L’album de Maria BC porte bien son nom. Mélancolique et solennel, Hyaline est une fenêtre qui donne sur la psyché de Maria BC, à travers laquelle celle-ci invite l’auditeur à regarder de plus près. Une invitation qu’on saisit volontiers.
Formée au chant classique comme mezzo soprano, l’artiste a grandi dans un environnement musical marqué par la religion. Son père est joueur d’orgue à l’église de leur paroisse, elle était enfant de chœur. Les ambiances contemplatives, l’adoration, l’euphorie même qui peut naître dans ces contextes viendront influencer la jeune artiste. Depuis Devil’s Rain, son premier EP sorti à l’ hiver 2021, la native de l’Ohio propose une musique minimaliste, mélange de folk, d’indie, de post-rock et d’ambient.

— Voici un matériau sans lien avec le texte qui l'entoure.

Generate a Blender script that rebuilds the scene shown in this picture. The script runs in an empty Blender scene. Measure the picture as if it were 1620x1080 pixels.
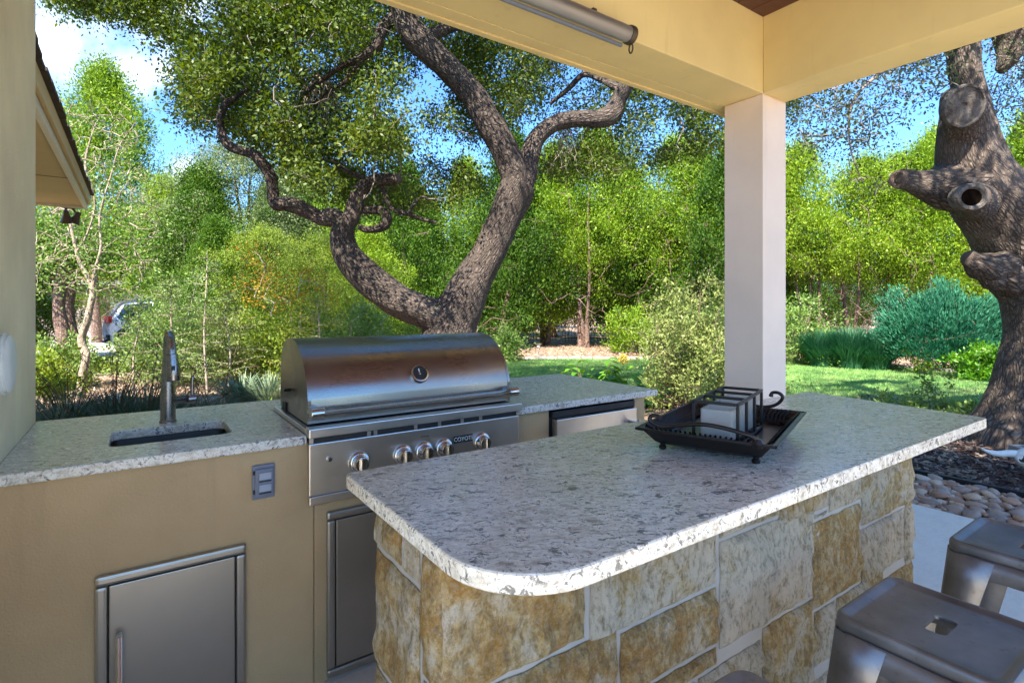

Sur ce nouvel album, enregistré quasiment en do-it-yourself dans un appartement de Brooklyn, la musique de Maria BC évolue au-delà du duo voix-guitare de son premier projet. L’artiste a reçu l’aide d’ami.e.s au chant et au mixage, apportant une dimension nouvelle à son travail. Il n’est pas rare que des violons, des pianos ou des orgues enregistrés par son père dans son église viennent renforcer les compositions. Théâtraux, les instruments portent les lyrics, avec l’emphase d’une musique d’église. Hyaline a par moments des allures de messe. Hyaline est un album plus complet, mais aussi plus contemplatif, qui soigne ses ambiances. Les morceaux sont parsemés de sons de cliquetis, grincements et autres fuzzs d’amplis qui chauffent. Des sons qui tirent vers la noise, et qui contribuent à donner à vie Hyaline, et établissent une proximité avec l’auditeur.
“La bonne musique ne se trompe pas, et va droit au fond de l’âme chercher le chagrin qui nous dévore”, écrivait Stendhal. Si son art est vecteur de ses émotions, Maria BC avoue ne pas y trouver de réconfort; tout au mieux une catharsis. Écrire, composer, chanter, tout cela relève pour elle de l’exploration de ses propres sentiments, quels qu’ils soient. L’artiste use allègrement de l’ “espace négatif” pour donner vie à ses compositions; les silences et pauses font partie intégrante de celles-ci, et viennent accentuer l’émotion.
Ce qui fut, ce qui aura pu être, ce qui sera : les fantômes sont nombreux à s’inviter, que ce soit dans les textes ou dans les sonorités. Les murmures viennent hanter chaque morceau, et les refrains n’ont parfois pas de paroles, simplement des fredonnements ou des chœurs noyés dans des réverbérations. Les coups d’orchestre coupés de Keepsakes suggèrent la musique d’un film effrayant, tandis que la voix basse sur The Big Train ressemblent à s’y méprendre à une personne sur le point de fondre en larmes ou de pousser un cri primal.
La musique et la solitude sont intimement liées dans Hyaline, qu’il s’agisse de deuil ou d’amour. La recherche de ce dernier s’invite régulièrement dans les morceaux. Sur Betelgeuse, Maria BC murmure “I can’t tell you/ If loving alone will be/ Anything that becomes.”. L’étoile, d’ailleurs, est un symbole récurrent dans l’album : brillante, solitaire, lointaine mais discernable.
La résonance de ses textes est à la fois familière et abstraite. Chaque parole véhicule cette démarche de l’artiste d’aller chercher au plus profond d’elle des émotions, peu importe leur clarté ou leur obscurité. Il se dégage des compositions de Hyaline une aura envoûtante, presque mystique. On a l’impression de plonger dans les mémoires de Maria BC. Si ses inspirations sont autobiographiques, elle ne se met que rarement au centre de ses histoires, choisissant de donner vie à des personnages pour revivre ses souvenirs. Toutefois, elle ne joue jamais sur un manichéisme, présentant les uns en victimes et les autres en bourreaux, et s’efforce de mettre en scène toutes les parties de l’âme humaine.
“It’s hard to do good with controled intentions
Honesty thrives in a broken sentence
I’m headed to heaven to take language down
Rivers dammed in their straying will carry concrete out.”
Dans Hyaline, tout s’enchaîne avec fluidité, formant un bloc sonore cohérent, relié par quelques interludes parfois directement intégrés dans les morceaux. Il sera aisé, pour les habitués du genre, de trouver des similitudes avec les ambiances froides et minimalistes de la Californienne Grouper et son slowcore, ou avec les balades désespérées du groupe du Connecticut Have A Nice Life. La musique n’est hésitante et légère qu’en apparence, et ce n’est que pour compenser la noirceur qu’elle porte. Hyaline est un premier long format réussi, entre nuages d’ambiance et échos de bruits troubles, qui tire de ce jeu d’équilibriste des moments de pure beauté sonore.